Ama gelin görün ki, o bardak aslında Starbucks bardağı bile değildi. Dizi setine yiyecek-içecek servisi yapan bir firmanın kullandığı, çekim arasında kullanılmış ve yanlışlıkla masa üstünde unutulmuş bir bardaktı. 

Evet, Starbucks kendi reklamını yapmak için ne bir ajan kullandı, ne de kendi ürününü. Hatta reklam yapmaya niyetleri bile yoktu. Masanın üstündeki karton bardağın görünmesi, üzerindeki logo okunmasa dahi doğrudan Starbucks'ı getirmişti akıllara. Şirketin reklamı kendiliğinden oluşmuştu.

78 ülkede 32.000'den fazla mağazası bulunan Starbucks öyle bir marka oldu ki, ülkemizdeki bazı alışveriş merkezlerinin daha fazla ziyaretçi çekebilmek amacıyla Starbucks'tan kira almadıkları rivayetleri dolaşmakta. 

1971'de ilk mağazasını açan şirketin efsane CEO'su Howard Schultz'un Starbucks'ın tarihçesini ve macerasını detaylıca anlattığı bir kitabı olmakla birlikte, gelin şirketin bizim ülkemizde ne ifade ettiğini inceleyelim biraz.

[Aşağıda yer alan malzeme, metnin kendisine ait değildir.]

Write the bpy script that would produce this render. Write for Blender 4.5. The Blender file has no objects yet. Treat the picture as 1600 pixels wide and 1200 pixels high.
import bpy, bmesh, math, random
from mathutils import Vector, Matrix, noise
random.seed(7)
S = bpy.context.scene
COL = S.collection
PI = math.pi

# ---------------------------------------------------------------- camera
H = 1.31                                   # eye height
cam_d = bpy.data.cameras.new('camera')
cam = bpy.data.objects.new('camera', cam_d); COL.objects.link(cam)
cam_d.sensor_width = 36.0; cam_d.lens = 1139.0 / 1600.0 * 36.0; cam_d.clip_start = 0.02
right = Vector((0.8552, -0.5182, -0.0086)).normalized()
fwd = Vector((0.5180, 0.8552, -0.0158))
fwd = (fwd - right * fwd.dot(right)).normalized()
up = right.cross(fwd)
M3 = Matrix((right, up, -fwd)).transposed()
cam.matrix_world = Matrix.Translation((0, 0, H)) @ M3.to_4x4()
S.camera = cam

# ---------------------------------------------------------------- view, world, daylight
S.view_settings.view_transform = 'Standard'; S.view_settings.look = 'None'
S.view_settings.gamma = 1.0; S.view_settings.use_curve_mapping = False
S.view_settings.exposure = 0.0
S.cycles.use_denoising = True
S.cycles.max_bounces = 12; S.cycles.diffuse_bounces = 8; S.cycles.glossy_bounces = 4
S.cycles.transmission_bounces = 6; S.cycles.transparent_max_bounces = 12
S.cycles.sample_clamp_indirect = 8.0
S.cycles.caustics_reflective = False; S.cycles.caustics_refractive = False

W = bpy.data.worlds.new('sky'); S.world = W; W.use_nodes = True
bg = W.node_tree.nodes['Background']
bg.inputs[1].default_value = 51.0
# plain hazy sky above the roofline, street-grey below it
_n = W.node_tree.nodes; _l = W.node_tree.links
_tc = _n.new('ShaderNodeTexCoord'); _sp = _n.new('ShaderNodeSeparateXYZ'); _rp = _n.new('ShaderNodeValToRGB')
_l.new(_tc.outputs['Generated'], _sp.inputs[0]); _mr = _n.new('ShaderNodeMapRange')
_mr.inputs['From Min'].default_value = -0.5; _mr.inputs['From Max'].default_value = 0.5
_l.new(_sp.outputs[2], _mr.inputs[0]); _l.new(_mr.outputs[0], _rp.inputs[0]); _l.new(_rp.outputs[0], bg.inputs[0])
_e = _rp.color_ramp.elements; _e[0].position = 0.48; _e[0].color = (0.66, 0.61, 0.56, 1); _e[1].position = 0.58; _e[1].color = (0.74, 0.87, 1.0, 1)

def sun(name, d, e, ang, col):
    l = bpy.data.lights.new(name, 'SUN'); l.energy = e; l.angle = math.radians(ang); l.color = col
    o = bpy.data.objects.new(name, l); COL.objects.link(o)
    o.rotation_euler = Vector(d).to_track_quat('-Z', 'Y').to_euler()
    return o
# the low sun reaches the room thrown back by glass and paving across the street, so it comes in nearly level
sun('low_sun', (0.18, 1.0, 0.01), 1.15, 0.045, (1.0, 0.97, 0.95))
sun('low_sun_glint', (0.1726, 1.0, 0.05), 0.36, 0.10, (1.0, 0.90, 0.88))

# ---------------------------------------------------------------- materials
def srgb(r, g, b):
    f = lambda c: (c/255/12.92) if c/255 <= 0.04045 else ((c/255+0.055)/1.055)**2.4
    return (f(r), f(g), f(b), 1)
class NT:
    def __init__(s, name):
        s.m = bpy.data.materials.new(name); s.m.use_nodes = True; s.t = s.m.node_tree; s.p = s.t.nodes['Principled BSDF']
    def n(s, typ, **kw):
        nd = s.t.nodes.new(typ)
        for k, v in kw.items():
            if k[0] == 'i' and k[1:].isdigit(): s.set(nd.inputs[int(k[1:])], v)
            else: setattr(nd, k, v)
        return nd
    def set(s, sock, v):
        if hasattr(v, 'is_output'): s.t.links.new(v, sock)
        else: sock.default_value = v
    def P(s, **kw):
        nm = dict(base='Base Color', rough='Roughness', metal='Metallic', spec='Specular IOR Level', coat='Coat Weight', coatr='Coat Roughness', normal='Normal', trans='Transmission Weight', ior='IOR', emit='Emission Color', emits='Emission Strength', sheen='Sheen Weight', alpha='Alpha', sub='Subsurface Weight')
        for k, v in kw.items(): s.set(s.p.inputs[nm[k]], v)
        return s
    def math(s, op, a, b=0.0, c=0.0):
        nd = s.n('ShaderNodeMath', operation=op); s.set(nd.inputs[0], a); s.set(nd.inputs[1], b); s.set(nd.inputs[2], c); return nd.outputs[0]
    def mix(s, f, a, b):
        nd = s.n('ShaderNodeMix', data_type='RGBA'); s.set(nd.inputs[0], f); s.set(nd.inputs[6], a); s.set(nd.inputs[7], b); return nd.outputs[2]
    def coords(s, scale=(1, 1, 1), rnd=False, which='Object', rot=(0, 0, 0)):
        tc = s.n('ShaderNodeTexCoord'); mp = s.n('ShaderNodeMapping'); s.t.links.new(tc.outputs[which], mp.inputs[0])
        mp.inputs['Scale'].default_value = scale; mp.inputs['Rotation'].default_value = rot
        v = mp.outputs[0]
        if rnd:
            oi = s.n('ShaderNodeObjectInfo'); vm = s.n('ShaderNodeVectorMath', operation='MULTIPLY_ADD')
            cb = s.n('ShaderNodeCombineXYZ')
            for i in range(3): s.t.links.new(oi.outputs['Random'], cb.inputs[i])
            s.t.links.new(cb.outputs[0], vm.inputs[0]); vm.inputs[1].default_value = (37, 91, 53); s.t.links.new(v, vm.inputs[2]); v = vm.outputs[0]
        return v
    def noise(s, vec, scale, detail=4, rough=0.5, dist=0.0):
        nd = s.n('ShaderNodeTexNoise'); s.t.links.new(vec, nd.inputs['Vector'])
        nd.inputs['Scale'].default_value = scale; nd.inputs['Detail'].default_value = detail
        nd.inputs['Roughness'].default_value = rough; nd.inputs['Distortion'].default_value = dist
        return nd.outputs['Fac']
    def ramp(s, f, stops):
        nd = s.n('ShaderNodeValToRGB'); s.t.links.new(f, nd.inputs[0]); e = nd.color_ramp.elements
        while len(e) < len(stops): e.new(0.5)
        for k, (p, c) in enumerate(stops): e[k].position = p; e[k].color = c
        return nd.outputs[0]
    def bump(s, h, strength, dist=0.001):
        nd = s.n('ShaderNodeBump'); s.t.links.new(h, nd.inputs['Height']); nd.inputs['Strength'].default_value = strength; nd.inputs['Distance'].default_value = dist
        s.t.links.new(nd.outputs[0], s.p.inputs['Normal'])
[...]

536 mağazayla, dünyada en çok Starbucks olan 5. ülkeyiz.

Şirketin başarısının ardındaki faktörleri, bir Starbucks mağazasına giren herkes kısa bir süre içerisinde gözlemleyebilir:

  • Mağaza dekorasyonu iyi çalışılmıştır; rahat bir ortam sağlar.
  • Yiyecek-içecek kalitesi iyidir diyebiliriz, en azından vasatın üstünde olduğu genel kabul görür.
  • Ülkemizin kanayan yarası "garson terörü"nü burada yaşamazsınız. Kimse sizi sipariş vermeniz veya masadan kalkmanız için taciz etmez. İstediğiniz kadar oturabilirsiniz. Bunun yanında wi-fi interneti ve elektriği kullanabilirsiniz.
  • Çalışanlar (genellikle) eğitimlidir ve mağaza operasyonları iyi işler.

Saydığım olumlu faktörler yanında bir şey var ki, nasıl göz ardı edildiğine hayret ediyorum: Temizlik.

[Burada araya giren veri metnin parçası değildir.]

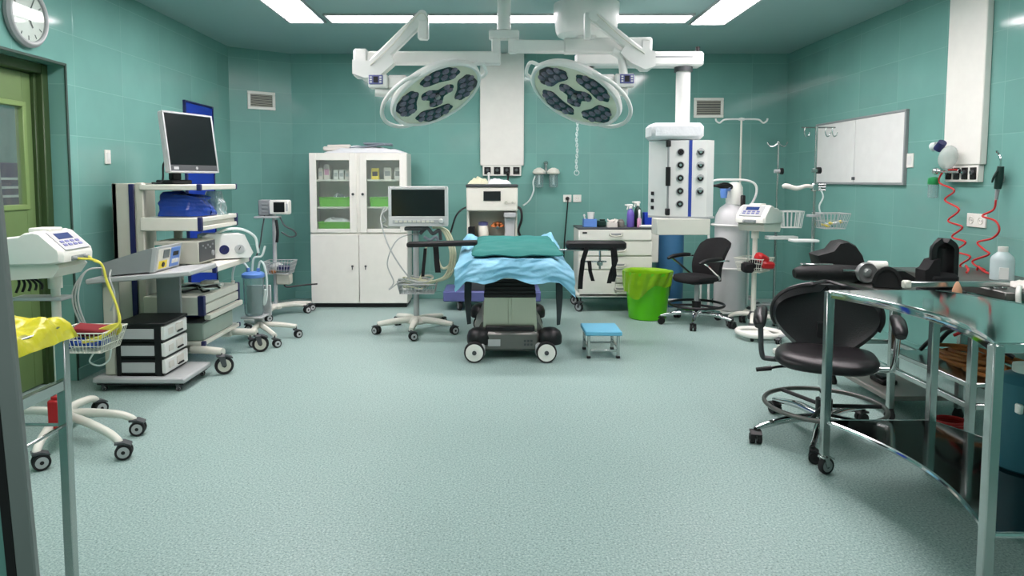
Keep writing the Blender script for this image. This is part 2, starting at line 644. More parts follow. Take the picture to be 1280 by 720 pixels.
def caster(parent, x, y, r=0.04, w=0.026, ang=0.0, ztop=None, hub='lgrey', tyre='rubber', fork='dgrey', twin=False, trail=0.02):
    """swivel caster: fork housing is the part, the wheel its sub-part; ang is the direction the wheel rolls"""
    ztop = ztop if ztop is not None else 2 * r + 0.03
    R = Matrix.Rotation(ang, 4, 'Z')
    m = MB()
    m.M = Matrix.Translation((x, y, 0)) @ R
    m.cyl((0, 0, 2 * r + 0.008), (0, 0, ztop), 0.009, seg=10)
    m.lathe([(0.4 * r, 2 * r), (0.55 * r, 2 * r + 0.006), (0.4 * r, 2 * r + 0.014)], seg=14)
    for s in ([0] if twin else (-1, 1)):
        t = 0.004 if not twin else 0.006
        yy = s * (w / 2 + 0.004)
        m.prism([(-0.35 * r, 2 * r + 0.008), (0.35 * r, 2 * r + 0.008), (trail + 0.25 * r, r), (trail - 0.25 * r, r * 0.92)], 1, yy - t / 2, yy + t / 2)
    m.prism([(-0.5 * r, 2.02 * r), (0.5 * r, 2.02 * r), (trail + 0.9 * r, 1.72 * r), (trail + 0.86 * r, 1.9 * r), (0.5 * r, 2 * r + 0.012), (-0.5 * r, 2 * r + 0.012)], 1, -w / 2 - 0.005, w / 2 + 0.005)
    c = obj('caster', m, M[fork], parent)
    q = MB()
    q.M = Matrix.Translation((x, y, 0)) @ R @ Matrix.Translation((trail, 0, r)) @ Matrix.Rotation(PI / 2, 4, 'X')
    offs = (-w * 0.36, w * 0.36) if twin else (0,)
    ww = w * 0.5 if twin else w
    for oz in offs:
        q.mat(0).lathe([(r * 0.68, oz - ww * 0.42), (r * 0.92, oz - ww * 0.5), (r, oz - ww * 0.3), (r, oz + ww * 0.3), (r * 0.92, oz + ww * 0.5), (r * 0.68, oz + ww * 0.42)], seg=22)
        q.mat(1).lathe([(r * 0.16, oz - ww * 0.5), (r * 0.70, oz - ww * 0.46), (r * 0.72, oz), (r * 0.70, oz + ww * 0.46), (r * 0.16, oz + ww * 0.5)], seg=22)
        q.mat(0).lathe([(0.01, oz - ww * 0.56), (r * 0.2, oz - ww * 0.56), (r * 0.2, oz + ww * 0.56), (0.01, oz + ww * 0.56)], seg=12)
    obj('wheel', q, [M[tyre], M[hub]], c)
    return c


def wire_basket(mb, x0, x1, y0, y1, z0, z1, r=0.0022, n=8, taper=0.03, rows=2):
    """open wire basket, wider at the rim"""
    def loop(z, k):
        t = taper * (1 - k)
        return [(x0 + t, y0 + t, z), (x1 - t, y0 + t, z), (x1 - t, y1 - t, z), (x0 + t, y1 - t, z)]
    for j in range(rows + 1):
        k = j / rows
        p = loop(z0 + (z1 - z0) * k, k)
        for a in range(4):
            mb.cyl(p[a], p[(a + 1) % 4], r * (1.7 if j == rows else 1), seg=6)
    lo, hi = loop(z0, 0), loop(z1, 1)
    for a in range(4):
        b = (a + 1) % 4
        for i in range(n):
            t = i / n
            pl = Vector(lo[a]).lerp(Vector(lo[b]), t)
            ph = Vector(hi[a]).lerp(Vector(hi[b]), t)
            mb.cyl(pl, ph, r, seg=5)
    for i in range(1, n):
        t = i / n
        mb.cyl(Vector(lo[0]).lerp(Vector(lo[1]), t), Vector(lo[3]).lerp(Vector(lo[2]), t), r, seg=5)
        mb.cyl(Vector(lo[0]).lerp(Vector(lo[3]), t), Vector(lo[1]).lerp(Vector(lo[2]), t), r, seg=5)
    return mb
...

Starbucks mağazaları genelde, en hafif tabirle pistir. Koltuklar ve masalar hep lekelidir. Yere kahve dökülecek olsa, o kahve saatlerce silinmeden orada kalır. Tuvaletler, bazen gelen tuvaletinizi bile kaçıracak kadar kirlidir ve kötü kokar. Bir restoranda veya kafede kabul edilemeyecek ve bizi oradan derhal soğutacak böyle bir durumun, Starbucks'ta en azından görünür bir olumsuzluk yaratmaması gerçekten şaşırtıcı.

Starbucks'ın logosu, Yunan mitolojisindeki iki kuyruklu deniz kızı olan Siren'den gelir. Mitolojiye göre Sirenler kayalık bir adada yaşarlar ve büyüleyici sesleriyle şarkılar söyleyip, denizcileri kendilerine çekerler. Böylece tuzağa düşürdükleri zavallı denizcileri yerler. 


Bazen ben de, Starbucks logosundaki Siren'in baştan çıkarıcı şarkılar mırıldanarak bizi pahalı ve kirli mağazasına çekmek istediğini düşünürüm. 

Ama olsun! Sonuçta biz üzerinde adımız yazan kahve bardağının ve okuduğumuz (veya okumadığımız) kitabın fotoğrafını sosyal medyada paylaşabildiğimiz sürece mutluyuz.


Zaten Starbucks da müşterilerine sadece kahve değil, "deneyim" de sunduğunu önemle vurgular.

Şirketin ülkemizdeki başarısı bu "deneyim"e muhtaç kitleler sayesindendir.